• [Work to complete]
Retype word for word the first line of the listing and each line after it up to the line with "me = fuse(b, 0.005, 3, 'shorts', SHORTS_W)", with the pictures taken out.
-*-
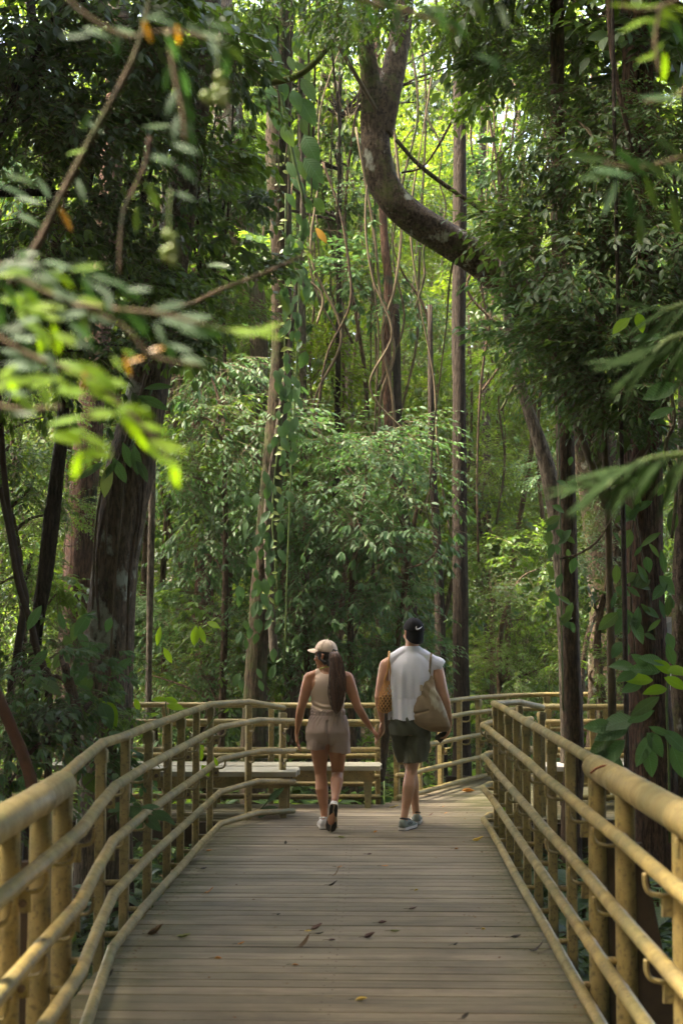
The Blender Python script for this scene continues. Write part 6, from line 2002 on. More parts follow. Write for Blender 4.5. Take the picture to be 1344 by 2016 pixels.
# shorts
b = MB()
rings_body(b, [(0.718, -0.02, -0.002, 0.150, 0.112), (0.75, -0.02, -0.002, 0.186, 0.136), (0.79, -0.02, -0.004, 0.192, 0.145), (0.84, -0.02, -0.010, 0.188, 0.146), (0.93, -0.018, -0.002, 0.166, 0.124), (0.985, -0.018, 0.004, 0.146, 0.106), (1.03, -0.018, 0.006, 0.144, 0.104)])
ell_tube(b, [(-0.105, 0, 0.82), (-0.114, 0, 0.72), (-0.116, 0.004, 0.60)], [(0.090, 0.125), (0.086, 0.124), (0.078, 0.116)])
ell_tube(b, [(0.072, 0, 0.82), (0.082, 0.0, 0.72), (0.090, 0.002, 0.60)], [(0.090, 0.125), (0.090, 0.128), (0.090, 0.122)])
me = fuse(b, 0.005, 3, 'shorts', SHORTS_W)


def gathers(V, n):
    an = np.arctan2(V[:, 1], V[:, 0] + 0.018)
    up = np.clip((V[:, 2] - 0.84) / 0.14, 0, 1)
    return up * 0.0045 * np.sin(an * 26 + 3 * np.sin(V[:, 2] * 30)) + 0.008 * vnoise(V, (12, 12, 7), 3) * np.clip((0.99 - V[:, 2]) / 0.1, 0, 1) + 0.005 * np.exp(-((V[:, 2] - 1.0) / 0.012) ** 2) - 0.004 * np.exp(-((V[:, 2] - 0.968) / 0.006) ** 2) - 0.016 * np.exp(-((V[:, 0] + 0.018) / 0.012) ** 2) * (V[:, 1] < 0) * (V[:, 2] < 0.93)


displace(me, gathers)
ob('shorts', cut(me, lambda C: (C[:, 2] < 1.015) & (C[:, 2] > 0.655 + 0.02 * (C[:, 0] < -0.03) - 0.012 * (C[:, 0] > 0.1)), 0.006, 'shorts', [SHORTS_W]), woman)
# hair under the cap, then the ponytail
b = MB()
g = lambda v: HC + Mw @ Vector(v)
ellipsoid(b, g((0, -0.020, 0.030)), (0.079, 0.092, 0.090), Mw)
ellipsoid(b, g((0, -0.060, -0.055)), (0.056, 0.045, 0.055), Mw)
for s in (-1, 1):
    ell_tube(b, [g((s * 0.070, 0.035, 0.02)), g((s * 0.073, 0.02, -0.02)), g((s * 0.062, -0.035, -0.06))], [0.012, 0.012, 0.016])
me = fuse(b, 0.005, 3, 'hair', HAIR_D)
displace(me, lambda V, n: 0.002 * np.sin(V[:, 2] * 260 + V[:, 0] * 120))
ob('hair', me, woman)
b = MB()
pt = bez([(0.030, -0.085, 1.515), (0.045, -0.125, 1.505), (0.060, -0.150, 1.44), (0.066, -0.155, 1.34), (0.066, -0.160, 1.22), (0.066, -0.155, 1.12), (0.062, -0.150, 1.03), (0.058, -0.145, 0.985)], 4)
pr = np.interp(np.linspace(0, 1, len(pt)), [0, 0.1, 0.25, 0.45, 0.65, 0.85, 1], [0.018, 0.024, 0.040, 0.053, 0.052, 0.034, 0.006])
rings = []
for c, r in zip(pt, pr):
    rings.append([c + Vector((math.cos(a) * r * (1 + 0.10 * math.sin(a * 9 + c.z * 14)), math.sin(a) * r * 0.62 * (1 + 0.10 * math.sin(a * 9 + c.z * 14)), 0)) for a in np.linspace(0, 2 * math.pi, 40, endpoint=False)])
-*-
• [Exercise solution]
The Blender Python script for this scene continues. Write part 6, from line 2002 on. More parts follow. Write for Blender 4.5. Take the picture to be 1344 by 2016 pixels.
# shorts
b = MB()
rings_body(b, [(0.718, -0.02, -0.002, 0.150, 0.112), (0.75, -0.02, -0.002, 0.186, 0.136), (0.79, -0.02, -0.004, 0.192, 0.145), (0.84, -0.02, -0.010, 0.188, 0.146), (0.93, -0.018, -0.002, 0.166, 0.124), (0.985, -0.018, 0.004, 0.146, 0.106), (1.03, -0.018, 0.006, 0.144, 0.104)])
ell_tube(b, [(-0.105, 0, 0.82), (-0.114, 0, 0.72), (-0.116, 0.004, 0.60)], [(0.090, 0.125), (0.086, 0.124), (0.078, 0.116)])
ell_tube(b, [(0.072, 0, 0.82), (0.082, 0.0, 0.72), (0.090, 0.002, 0.60)], [(0.090, 0.125), (0.090, 0.128), (0.090, 0.122)])
me = fuse(b, 0.005, 3, 'shorts', SHORTS_W)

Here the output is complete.